In fact, the Palin administration has spent "tens of millions of dollars" in federal funds to start building a road on Gravina Island that is supposed to link up to the yet-to-be-built bridge, Weinstein said.
It's facsinating to me that Palin included her "opposition" to the Bridge to Nowhere right there in the middle of her big speech--an appluase line, no less--as if it weren't possible to expose the deception in literally one minute using an invention called "the Google". I wonder if whoever wrote her speech is hip to the internet thing. With the McCain campaign, I guess you never know.
Sarah Palin wreaks cognitive dissonance on us SF hipster types
But she looks like she's into Portishead, I swear...
To be anti-abortion is to be anti-abortion without exception
Moderates point to this as evidence that she is on the fringe, but really I have always thought--and I know many of my friends agree--that if you are pro-life, then it would be incredibly odd not to oppose abortion in those instances. After all, you are presumably pro-life because you believe that fetuses are human beings and eliminating them is equivalent to murder. Within this set of beliefs, I don't see why a fetus being caused by rape or incest would make that fetus any less human or its elimination any less of a murder. Even in cases where bringing the fetus to term would endanger the life of the mother, I think it would be difficult to make an argument that would justify killing one human being in order to save another.
And so I think Palin's stance on abortion is perfectly normal and consistent (albeit one I happen to disagree with).

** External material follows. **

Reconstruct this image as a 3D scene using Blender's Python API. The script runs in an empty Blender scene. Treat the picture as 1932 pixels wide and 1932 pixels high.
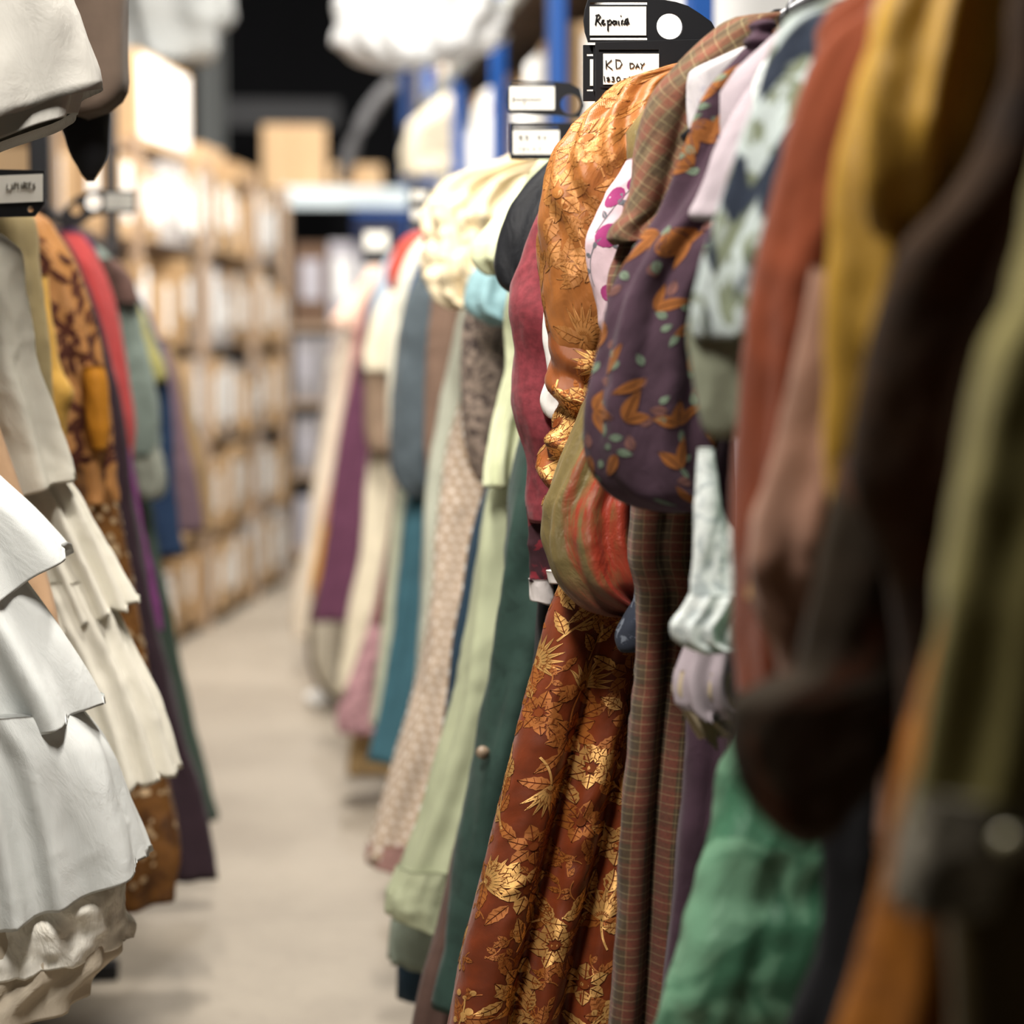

Tuesday, September 2, 2008
Free the bear

Probably the weirdest bit of news that's happened since I went incommunicado for Burning Man is the fact that McCain has chosen for his running mate someone who was once a member of a party that advocated Alaskan secession from the Union. Hopefully views like this will continue to find their way into the mainstream, so that we Californians can realize our lifelong dream of a roaring, progressive Bear, unrestrained by a parasitic federal government and the vote-diluting bullshit that is the electoral college.